«Надежды на сохранение малых языков очень призрачные»— [В разных регионах России] ситуация с коренными языками очень разная. Как сравнить удмуртский, на
котором говорят сотни тысяч человек, и диалекты саамского, на которых говорят от нескольких сотен до пары десятков человек? У удмуртского языка статус государственного, а некоторые диалекты саамского вообще никем и никак не признаны. С
другой стороны, в Финляндии есть показательные примеры: инари-саамы и скольт-саамы сумели возродить свои языки и начать их использовать в повседневном общении. Им помогла технология «языковых гнезд», когда дети с детского сада и потом в
школе учатся и общаются со взрослыми на родном языке. Кстати, такая же технология применяется в Карелии, в Ведлозере, в
Доме карельского языка. Это вообще уникальная для России история, которой многие из активистов из
других регионов по-хорошему завидуют.
Самая большая проблема в сохранении языков — это временной разрыв с момента, когда молодой человек уезжает из языковой среды (например, из деревни в город на учебу) и до момента, когда (и
если) он возвращается в родную деревню через много лет, вспомнив о своей идентичности. Очень часто оказывается, что возвращаться поздно или некуда. Каждый раз, когда мы проводим наши тренинги и семинары, люди рисуют эти истории, и они
очень трагичны.
В целом же, хоть и не хочется это признавать, надежды на сохранение самых «малых» языков очень призрачные. Хотя позитивная тенденция тоже есть: молодые люди начинают применять современные технологии для
развития коренных языков. Создают сайты, виртуальные клавиатуры или разделы Википедии на коренных языках.

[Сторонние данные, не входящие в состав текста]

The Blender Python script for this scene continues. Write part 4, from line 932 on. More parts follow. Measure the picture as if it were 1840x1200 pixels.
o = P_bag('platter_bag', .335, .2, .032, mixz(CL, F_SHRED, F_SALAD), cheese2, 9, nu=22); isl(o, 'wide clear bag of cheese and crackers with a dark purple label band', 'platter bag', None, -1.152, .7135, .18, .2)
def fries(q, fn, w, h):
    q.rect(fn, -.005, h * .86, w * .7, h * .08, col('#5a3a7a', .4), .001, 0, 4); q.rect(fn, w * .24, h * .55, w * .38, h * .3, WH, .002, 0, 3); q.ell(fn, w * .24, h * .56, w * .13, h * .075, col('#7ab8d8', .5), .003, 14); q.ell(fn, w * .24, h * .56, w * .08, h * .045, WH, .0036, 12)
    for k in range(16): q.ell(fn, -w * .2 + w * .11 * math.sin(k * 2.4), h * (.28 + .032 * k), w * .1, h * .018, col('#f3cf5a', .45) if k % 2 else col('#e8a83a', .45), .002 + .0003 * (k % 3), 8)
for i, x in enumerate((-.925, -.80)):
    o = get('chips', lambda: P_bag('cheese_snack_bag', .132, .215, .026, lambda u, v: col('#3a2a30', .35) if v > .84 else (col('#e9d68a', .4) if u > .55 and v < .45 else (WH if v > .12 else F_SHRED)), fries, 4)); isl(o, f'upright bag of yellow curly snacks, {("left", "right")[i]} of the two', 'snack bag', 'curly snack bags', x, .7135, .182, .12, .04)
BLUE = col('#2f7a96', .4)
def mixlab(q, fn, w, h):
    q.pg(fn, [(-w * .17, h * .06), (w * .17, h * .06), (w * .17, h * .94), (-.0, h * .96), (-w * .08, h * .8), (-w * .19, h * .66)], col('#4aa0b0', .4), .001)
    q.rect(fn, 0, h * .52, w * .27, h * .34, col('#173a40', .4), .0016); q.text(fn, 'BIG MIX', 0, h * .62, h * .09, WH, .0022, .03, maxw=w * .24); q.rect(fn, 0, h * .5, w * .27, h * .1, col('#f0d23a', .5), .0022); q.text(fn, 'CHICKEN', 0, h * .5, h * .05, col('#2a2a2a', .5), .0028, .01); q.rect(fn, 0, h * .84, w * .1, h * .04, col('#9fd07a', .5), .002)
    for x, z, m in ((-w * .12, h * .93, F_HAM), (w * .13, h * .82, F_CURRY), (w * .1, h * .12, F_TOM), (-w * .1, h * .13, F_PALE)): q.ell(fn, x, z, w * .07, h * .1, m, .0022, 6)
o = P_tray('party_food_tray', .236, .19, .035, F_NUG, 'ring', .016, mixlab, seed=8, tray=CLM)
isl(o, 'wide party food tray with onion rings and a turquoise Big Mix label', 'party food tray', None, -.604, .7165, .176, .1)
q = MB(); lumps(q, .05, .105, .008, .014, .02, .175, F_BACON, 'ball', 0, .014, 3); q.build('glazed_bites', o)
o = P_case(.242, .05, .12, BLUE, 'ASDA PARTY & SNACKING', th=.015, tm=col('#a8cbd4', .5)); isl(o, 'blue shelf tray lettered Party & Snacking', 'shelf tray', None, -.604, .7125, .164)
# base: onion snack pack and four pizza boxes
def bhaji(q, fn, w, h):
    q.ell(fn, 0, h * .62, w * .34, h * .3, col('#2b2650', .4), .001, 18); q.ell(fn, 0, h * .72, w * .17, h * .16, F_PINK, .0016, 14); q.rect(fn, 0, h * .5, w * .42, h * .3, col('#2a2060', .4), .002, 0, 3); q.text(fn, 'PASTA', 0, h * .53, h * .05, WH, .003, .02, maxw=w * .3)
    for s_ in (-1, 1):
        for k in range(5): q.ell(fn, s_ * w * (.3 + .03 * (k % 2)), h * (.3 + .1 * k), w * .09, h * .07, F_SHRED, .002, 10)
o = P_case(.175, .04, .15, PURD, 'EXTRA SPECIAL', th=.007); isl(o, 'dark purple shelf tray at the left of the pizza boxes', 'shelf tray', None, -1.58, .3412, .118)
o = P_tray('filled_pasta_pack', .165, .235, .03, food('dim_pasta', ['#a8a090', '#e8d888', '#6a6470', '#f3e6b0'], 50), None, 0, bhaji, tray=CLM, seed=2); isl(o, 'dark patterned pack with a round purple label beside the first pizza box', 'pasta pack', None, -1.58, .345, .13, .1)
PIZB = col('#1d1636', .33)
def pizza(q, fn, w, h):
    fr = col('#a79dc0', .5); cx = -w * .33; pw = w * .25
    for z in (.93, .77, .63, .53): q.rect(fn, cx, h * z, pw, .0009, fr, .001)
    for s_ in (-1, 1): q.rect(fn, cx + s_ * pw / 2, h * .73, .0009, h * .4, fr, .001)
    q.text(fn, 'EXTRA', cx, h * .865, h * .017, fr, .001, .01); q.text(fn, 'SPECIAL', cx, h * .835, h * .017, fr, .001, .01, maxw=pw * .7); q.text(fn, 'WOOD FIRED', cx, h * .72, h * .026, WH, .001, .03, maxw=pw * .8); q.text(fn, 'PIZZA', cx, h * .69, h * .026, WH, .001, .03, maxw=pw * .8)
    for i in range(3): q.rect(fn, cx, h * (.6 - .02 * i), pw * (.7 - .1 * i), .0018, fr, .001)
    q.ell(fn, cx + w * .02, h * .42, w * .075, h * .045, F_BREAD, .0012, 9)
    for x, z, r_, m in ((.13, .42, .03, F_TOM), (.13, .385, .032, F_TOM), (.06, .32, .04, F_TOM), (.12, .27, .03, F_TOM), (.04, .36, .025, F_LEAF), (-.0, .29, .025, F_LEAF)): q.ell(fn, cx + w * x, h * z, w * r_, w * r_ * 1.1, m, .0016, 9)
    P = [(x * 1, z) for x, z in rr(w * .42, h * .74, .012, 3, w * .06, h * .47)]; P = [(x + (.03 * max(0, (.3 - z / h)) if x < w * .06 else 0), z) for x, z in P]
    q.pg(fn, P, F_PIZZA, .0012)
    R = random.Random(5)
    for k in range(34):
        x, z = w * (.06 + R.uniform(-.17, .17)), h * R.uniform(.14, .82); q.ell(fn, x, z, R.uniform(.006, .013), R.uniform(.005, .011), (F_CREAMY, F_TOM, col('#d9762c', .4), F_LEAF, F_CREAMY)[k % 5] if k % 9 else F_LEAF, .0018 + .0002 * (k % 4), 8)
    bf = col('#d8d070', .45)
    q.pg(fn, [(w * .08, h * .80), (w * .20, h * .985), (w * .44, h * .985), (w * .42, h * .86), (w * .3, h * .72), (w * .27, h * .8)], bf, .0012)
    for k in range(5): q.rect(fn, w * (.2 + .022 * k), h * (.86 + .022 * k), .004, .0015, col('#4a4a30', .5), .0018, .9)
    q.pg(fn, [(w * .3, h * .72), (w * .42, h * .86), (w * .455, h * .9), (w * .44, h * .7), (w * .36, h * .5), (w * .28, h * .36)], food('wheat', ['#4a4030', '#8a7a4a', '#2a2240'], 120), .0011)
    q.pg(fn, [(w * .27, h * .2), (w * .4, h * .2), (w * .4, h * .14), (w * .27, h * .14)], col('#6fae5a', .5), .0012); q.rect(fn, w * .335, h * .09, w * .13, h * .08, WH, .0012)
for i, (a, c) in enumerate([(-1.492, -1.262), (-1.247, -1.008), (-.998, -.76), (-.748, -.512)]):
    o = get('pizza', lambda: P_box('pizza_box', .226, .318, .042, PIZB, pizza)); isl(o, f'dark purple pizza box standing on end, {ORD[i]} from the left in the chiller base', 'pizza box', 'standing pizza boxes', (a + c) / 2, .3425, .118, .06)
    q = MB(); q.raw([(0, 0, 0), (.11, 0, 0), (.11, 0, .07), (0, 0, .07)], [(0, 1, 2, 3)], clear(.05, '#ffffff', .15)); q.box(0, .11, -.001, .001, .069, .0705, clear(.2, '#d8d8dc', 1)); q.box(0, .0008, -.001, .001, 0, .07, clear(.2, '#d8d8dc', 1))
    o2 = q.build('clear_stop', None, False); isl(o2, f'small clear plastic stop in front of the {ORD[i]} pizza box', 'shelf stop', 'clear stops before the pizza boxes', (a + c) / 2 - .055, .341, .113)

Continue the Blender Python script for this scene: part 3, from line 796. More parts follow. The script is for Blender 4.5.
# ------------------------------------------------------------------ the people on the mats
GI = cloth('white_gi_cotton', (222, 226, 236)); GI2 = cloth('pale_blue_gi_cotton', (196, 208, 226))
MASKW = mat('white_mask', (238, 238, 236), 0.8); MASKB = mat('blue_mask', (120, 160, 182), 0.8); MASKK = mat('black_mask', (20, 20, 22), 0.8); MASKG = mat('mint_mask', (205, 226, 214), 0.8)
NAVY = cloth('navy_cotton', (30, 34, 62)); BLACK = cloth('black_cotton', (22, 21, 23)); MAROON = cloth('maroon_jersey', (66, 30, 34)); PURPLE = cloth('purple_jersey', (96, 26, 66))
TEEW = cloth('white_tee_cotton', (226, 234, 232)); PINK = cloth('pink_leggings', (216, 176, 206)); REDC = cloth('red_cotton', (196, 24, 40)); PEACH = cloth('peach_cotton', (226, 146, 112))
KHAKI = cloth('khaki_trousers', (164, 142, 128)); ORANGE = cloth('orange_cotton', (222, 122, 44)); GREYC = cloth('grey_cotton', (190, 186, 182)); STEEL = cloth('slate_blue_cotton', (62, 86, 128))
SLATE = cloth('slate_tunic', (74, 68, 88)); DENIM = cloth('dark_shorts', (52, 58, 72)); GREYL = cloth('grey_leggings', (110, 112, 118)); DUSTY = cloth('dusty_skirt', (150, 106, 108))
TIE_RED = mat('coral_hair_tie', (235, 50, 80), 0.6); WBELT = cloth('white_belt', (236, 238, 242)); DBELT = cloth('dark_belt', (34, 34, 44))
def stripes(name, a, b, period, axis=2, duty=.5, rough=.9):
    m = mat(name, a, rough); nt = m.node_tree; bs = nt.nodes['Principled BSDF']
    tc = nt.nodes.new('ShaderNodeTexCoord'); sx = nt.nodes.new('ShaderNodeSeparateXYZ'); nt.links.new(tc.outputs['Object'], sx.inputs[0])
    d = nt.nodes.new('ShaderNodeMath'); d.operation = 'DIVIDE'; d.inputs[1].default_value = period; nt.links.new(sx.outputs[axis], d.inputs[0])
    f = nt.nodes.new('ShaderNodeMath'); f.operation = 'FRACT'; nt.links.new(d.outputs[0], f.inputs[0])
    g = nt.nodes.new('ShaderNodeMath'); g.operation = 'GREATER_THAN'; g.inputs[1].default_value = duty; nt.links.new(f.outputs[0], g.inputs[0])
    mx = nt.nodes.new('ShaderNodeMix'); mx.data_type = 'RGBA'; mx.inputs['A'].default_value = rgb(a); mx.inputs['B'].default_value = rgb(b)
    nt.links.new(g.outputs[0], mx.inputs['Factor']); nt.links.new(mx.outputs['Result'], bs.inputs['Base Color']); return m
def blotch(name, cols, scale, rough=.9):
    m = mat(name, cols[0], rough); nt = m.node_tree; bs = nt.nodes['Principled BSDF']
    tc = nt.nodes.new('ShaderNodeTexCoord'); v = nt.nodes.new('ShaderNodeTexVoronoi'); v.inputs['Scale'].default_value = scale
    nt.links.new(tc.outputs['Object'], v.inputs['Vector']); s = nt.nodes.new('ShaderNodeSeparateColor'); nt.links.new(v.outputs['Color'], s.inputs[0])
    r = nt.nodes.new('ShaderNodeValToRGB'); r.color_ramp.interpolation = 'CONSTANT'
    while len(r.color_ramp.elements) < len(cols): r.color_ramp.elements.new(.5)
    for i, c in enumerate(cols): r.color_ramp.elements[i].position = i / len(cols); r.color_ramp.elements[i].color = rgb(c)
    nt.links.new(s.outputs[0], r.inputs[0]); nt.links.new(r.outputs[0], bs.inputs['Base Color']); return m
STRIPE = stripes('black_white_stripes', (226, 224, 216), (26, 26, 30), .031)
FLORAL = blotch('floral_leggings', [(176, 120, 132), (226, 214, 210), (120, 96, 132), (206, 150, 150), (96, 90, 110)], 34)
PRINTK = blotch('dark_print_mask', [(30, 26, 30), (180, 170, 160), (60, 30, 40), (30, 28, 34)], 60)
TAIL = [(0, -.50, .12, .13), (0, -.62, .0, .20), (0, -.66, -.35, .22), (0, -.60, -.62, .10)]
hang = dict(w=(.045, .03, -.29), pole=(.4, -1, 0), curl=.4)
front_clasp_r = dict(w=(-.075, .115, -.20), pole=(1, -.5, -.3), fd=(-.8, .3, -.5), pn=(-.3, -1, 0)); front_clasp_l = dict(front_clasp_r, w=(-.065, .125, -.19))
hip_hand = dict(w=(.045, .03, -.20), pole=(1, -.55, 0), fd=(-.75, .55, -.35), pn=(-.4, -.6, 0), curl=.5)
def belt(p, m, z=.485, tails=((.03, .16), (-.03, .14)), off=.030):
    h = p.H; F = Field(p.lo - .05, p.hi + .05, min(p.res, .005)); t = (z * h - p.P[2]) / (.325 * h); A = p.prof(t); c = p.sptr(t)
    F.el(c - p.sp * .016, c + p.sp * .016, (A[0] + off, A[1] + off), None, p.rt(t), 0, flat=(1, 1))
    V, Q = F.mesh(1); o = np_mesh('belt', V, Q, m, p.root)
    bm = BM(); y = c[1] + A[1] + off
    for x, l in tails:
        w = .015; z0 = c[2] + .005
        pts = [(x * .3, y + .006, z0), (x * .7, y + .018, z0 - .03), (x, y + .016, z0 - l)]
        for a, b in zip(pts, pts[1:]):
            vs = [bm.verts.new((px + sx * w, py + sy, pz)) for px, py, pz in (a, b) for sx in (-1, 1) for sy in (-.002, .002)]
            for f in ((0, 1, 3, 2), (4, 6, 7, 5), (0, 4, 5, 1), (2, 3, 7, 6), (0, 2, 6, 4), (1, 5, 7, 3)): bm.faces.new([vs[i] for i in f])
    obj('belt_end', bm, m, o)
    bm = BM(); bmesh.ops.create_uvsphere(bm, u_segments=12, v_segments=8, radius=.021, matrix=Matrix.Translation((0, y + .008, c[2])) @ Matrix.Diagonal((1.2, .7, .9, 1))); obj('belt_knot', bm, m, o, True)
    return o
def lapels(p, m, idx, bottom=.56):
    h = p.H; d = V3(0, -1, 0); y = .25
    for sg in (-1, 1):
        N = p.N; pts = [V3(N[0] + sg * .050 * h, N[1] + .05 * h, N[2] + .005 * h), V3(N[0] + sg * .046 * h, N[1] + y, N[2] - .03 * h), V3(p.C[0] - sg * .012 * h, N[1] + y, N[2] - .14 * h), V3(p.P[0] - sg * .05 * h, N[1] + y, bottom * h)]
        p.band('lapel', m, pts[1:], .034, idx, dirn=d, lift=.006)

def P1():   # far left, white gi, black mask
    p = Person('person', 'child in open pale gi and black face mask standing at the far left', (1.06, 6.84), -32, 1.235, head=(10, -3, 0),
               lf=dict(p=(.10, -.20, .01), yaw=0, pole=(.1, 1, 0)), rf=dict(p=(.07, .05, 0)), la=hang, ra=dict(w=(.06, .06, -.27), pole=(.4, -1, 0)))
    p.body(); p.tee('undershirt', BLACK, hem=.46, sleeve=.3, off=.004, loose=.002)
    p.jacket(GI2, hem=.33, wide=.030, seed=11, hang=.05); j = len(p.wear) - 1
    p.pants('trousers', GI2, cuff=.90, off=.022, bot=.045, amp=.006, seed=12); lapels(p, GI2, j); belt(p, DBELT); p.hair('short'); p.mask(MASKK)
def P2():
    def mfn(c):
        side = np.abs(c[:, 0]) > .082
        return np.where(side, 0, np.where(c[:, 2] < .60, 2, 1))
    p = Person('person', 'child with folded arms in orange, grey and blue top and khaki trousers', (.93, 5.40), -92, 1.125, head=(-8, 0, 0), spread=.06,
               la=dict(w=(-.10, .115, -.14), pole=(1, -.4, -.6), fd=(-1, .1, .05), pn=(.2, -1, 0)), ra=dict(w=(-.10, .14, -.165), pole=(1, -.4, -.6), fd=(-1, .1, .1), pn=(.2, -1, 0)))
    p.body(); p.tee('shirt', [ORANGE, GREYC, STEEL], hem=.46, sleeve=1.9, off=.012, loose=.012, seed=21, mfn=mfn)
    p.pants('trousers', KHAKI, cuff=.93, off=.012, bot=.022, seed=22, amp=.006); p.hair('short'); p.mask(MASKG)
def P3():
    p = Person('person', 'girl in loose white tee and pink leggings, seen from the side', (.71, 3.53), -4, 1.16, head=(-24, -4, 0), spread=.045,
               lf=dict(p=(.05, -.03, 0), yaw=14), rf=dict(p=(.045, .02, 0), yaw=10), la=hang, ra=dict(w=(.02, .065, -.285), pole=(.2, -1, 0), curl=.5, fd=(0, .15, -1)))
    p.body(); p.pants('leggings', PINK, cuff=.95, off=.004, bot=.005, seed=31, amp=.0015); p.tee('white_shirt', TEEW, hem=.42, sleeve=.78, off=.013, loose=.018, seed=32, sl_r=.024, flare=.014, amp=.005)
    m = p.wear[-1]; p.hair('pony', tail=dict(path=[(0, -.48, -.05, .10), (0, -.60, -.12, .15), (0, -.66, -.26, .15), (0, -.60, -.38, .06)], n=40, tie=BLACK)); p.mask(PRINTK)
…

Многое зависит и от позиции государства. Карельский язык в Финляндии обладает статусом малого языка, и государство
какую-то поддержку оказывает. Но ситуация переменчива. Например, у саамов до этого года тоже был свой языковой центр, который получал госсубсидии. Но год назад финское правительство урезало финансирование, и центр закрылся. Мы все
надеемся на то, что новое правительство изменит эту ситуацию.
В России поддержка собственного «малого» языка зачастую рассматривается как угроза. Это же просто часть идентичности и вовсе не означает, что носители языка будут
угрозой для доминирующей культуры. Но порой тебе разрешено танцевать и носить костюм, а развивать язык — это уже лишнее. Впрочем, лично я не встречала никаких препятствий своей деятельности. Мы же занимаемся творчеством,
искусством.
История карельского языка в Финляндии трагична. Те сотни тысяч жителей Ладожской Карелии, которые были эвакуированы в Финляндию после Зимней войны [советско-финляндская война 1939–1940 годов], здесь воспринимались
не как переселенцы, а как беженцы. Поэтому и статус языка был соответствующий: на нем попросту стеснялись говорить, он не преподавался в школах, не передавался из поколения в поколение и постепенно умер как язык повседневного общения.
До сих пор есть люди, которые говорят на карельском как на родном языке, в том числе с детьми, но это исключения. Большинство людей в Финляндии, я полагаю, вообще не подозревают о существовании карельского языка как такового или в
лучшем случае рассматривают его как диалект финского.